Work to be completed
Stop after the line with "b.build('bulb', bp)": repeat exactly every line before it, beginning with the first, and that line itself.

Provided data
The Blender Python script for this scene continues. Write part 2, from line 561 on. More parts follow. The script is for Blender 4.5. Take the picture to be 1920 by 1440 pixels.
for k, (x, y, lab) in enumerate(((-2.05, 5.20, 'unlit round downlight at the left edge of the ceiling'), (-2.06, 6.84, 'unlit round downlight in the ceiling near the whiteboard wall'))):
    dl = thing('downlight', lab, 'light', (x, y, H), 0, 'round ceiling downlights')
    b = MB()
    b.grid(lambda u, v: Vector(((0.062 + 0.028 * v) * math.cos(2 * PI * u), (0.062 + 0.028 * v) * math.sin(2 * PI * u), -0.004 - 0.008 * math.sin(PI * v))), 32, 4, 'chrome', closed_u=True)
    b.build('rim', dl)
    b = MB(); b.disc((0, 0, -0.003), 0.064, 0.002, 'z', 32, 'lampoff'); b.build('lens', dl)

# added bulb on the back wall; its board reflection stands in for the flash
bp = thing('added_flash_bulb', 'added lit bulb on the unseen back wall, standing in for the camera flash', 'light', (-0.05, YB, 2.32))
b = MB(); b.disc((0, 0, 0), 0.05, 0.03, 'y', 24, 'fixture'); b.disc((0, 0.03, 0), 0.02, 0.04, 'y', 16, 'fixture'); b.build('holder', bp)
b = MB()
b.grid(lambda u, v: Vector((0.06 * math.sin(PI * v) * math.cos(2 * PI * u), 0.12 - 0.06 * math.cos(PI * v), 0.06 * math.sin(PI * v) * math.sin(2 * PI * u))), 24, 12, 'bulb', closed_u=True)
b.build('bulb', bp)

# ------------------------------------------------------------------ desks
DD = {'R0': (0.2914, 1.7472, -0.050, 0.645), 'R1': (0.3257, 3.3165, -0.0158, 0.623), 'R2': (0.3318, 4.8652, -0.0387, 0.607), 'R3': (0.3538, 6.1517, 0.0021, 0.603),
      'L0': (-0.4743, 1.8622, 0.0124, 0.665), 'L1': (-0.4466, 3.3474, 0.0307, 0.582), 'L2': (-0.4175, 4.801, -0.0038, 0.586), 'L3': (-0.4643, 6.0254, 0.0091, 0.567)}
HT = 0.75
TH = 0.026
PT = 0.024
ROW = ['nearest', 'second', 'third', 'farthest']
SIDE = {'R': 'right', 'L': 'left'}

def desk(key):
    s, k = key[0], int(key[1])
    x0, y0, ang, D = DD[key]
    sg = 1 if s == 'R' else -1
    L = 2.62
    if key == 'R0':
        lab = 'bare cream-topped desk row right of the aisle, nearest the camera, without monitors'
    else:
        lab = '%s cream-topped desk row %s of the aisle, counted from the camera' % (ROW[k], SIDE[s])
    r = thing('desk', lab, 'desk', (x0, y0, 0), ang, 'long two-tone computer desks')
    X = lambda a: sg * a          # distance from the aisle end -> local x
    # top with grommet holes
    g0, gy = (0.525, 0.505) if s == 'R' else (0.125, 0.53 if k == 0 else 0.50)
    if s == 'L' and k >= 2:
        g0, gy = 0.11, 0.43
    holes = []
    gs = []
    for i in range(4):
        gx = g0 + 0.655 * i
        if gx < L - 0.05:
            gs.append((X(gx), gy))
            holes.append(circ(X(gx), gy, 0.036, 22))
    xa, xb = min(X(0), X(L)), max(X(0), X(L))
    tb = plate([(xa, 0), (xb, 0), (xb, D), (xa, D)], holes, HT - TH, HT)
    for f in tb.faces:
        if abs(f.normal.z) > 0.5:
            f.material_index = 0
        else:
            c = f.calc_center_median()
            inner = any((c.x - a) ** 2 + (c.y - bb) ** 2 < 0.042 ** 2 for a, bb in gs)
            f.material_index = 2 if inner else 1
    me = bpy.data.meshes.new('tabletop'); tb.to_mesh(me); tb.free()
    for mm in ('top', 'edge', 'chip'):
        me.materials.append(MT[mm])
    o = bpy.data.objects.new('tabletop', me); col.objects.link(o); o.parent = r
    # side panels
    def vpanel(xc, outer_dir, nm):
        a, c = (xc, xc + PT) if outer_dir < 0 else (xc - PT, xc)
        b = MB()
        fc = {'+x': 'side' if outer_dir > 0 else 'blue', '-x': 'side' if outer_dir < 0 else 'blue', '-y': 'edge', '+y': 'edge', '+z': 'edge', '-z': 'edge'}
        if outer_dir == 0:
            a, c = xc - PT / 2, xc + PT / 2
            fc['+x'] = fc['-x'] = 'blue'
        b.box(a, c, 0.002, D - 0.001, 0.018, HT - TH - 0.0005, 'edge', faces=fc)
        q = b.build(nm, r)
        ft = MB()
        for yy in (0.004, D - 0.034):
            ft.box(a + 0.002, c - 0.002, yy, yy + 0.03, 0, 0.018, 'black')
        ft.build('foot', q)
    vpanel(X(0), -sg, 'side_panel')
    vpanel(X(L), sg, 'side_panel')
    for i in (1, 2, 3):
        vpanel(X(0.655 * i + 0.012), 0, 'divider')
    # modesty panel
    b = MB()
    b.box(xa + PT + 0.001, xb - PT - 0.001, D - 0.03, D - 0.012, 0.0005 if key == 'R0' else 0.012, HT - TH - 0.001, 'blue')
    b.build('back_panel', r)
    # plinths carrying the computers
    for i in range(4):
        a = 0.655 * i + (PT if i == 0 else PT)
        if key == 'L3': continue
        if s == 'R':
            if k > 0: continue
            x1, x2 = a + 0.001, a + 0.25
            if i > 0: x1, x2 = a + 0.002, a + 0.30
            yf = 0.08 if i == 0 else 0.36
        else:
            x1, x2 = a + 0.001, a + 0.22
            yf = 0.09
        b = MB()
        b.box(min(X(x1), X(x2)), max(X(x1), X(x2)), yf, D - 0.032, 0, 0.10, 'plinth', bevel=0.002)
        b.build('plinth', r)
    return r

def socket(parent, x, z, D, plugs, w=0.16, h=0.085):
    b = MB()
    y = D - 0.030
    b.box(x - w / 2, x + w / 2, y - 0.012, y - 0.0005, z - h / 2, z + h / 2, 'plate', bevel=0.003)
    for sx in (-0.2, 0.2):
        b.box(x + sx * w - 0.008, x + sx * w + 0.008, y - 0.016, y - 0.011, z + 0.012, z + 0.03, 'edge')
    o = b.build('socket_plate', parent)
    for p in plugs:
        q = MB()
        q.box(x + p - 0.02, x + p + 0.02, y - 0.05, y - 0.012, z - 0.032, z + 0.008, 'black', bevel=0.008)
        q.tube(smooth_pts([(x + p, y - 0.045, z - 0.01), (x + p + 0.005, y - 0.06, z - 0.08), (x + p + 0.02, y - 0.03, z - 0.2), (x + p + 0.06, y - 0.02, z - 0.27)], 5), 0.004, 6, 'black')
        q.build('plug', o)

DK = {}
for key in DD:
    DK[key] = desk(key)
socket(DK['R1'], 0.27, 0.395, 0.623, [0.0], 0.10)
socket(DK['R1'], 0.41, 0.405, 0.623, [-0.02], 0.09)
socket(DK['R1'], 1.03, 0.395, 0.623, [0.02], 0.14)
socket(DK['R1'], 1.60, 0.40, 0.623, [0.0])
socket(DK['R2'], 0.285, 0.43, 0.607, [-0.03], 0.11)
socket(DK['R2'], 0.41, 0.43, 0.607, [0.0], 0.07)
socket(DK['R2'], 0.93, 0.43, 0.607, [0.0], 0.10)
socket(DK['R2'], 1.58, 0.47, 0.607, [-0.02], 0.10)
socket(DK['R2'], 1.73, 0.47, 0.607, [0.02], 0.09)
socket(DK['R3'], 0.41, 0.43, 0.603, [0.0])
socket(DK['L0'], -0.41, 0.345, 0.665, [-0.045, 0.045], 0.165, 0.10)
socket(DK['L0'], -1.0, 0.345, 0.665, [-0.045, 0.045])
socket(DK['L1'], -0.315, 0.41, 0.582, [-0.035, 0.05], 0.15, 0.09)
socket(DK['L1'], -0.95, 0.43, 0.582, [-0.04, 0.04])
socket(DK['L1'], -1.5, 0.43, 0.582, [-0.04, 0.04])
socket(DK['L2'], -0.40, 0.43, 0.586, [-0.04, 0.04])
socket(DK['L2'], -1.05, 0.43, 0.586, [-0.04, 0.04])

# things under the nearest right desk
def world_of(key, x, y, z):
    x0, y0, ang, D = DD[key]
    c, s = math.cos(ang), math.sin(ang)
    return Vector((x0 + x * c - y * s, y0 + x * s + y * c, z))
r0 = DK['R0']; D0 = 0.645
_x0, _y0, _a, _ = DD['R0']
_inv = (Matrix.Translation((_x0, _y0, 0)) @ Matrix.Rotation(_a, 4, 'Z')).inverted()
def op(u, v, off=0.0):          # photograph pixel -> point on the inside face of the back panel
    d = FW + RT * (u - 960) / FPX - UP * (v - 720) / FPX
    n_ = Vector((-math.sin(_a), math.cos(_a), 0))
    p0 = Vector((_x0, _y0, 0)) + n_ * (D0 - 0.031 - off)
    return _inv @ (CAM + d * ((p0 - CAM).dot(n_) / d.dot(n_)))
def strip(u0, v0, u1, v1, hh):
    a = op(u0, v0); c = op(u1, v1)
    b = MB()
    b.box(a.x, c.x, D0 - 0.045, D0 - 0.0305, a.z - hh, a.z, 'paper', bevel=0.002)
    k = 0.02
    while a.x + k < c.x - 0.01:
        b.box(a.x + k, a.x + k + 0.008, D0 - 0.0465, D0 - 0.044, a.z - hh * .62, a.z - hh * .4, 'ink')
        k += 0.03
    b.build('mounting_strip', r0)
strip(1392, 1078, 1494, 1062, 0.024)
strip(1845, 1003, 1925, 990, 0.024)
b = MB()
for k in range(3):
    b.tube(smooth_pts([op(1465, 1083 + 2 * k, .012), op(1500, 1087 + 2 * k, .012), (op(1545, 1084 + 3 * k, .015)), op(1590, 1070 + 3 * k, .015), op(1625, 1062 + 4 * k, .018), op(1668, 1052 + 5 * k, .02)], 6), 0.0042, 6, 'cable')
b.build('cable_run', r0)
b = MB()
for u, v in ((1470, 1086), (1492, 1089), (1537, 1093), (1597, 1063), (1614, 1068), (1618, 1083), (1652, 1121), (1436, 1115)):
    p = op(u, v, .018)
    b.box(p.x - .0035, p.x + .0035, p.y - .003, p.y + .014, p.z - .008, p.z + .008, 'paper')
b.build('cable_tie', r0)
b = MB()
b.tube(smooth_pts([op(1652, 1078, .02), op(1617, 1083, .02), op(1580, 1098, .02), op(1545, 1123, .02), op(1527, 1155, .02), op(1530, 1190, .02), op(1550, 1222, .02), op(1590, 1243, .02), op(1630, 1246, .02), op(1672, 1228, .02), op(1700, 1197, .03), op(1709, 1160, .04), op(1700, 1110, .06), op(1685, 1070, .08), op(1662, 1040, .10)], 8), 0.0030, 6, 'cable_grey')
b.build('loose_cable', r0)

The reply
The Blender Python script for this scene continues. Write part 2, from line 561 on. More parts follow. The script is for Blender 4.5. Take the picture to be 1920 by 1440 pixels.
for k, (x, y, lab) in enumerate(((-2.05, 5.20, 'unlit round downlight at the left edge of the ceiling'), (-2.06, 6.84, 'unlit round downlight in the ceiling near the whiteboard wall'))):
    dl = thing('downlight', lab, 'light', (x, y, H), 0, 'round ceiling downlights')
    b = MB()
    b.grid(lambda u, v: Vector(((0.062 + 0.028 * v) * math.cos(2 * PI * u), (0.062 + 0.028 * v) * math.sin(2 * PI * u), -0.004 - 0.008 * math.sin(PI * v))), 32, 4, 'chrome', closed_u=True)
    b.build('rim', dl)
    b = MB(); b.disc((0, 0, -0.003), 0.064, 0.002, 'z', 32, 'lampoff'); b.build('lens', dl)

# added bulb on the back wall; its board reflection stands in for the flash
bp = thing('added_flash_bulb', 'added lit bulb on the unseen back wall, standing in for the camera flash', 'light', (-0.05, YB, 2.32))
b = MB(); b.disc((0, 0, 0), 0.05, 0.03, 'y', 24, 'fixture'); b.disc((0, 0.03, 0), 0.02, 0.04, 'y', 16, 'fixture'); b.build('holder', bp)
b = MB()
b.grid(lambda u, v: Vector((0.06 * math.sin(PI * v) * math.cos(2 * PI * u), 0.12 - 0.06 * math.cos(PI * v), 0.06 * math.sin(PI * v) * math.sin(2 * PI * u))), 24, 12, 'bulb', closed_u=True)
b.build('bulb', bp)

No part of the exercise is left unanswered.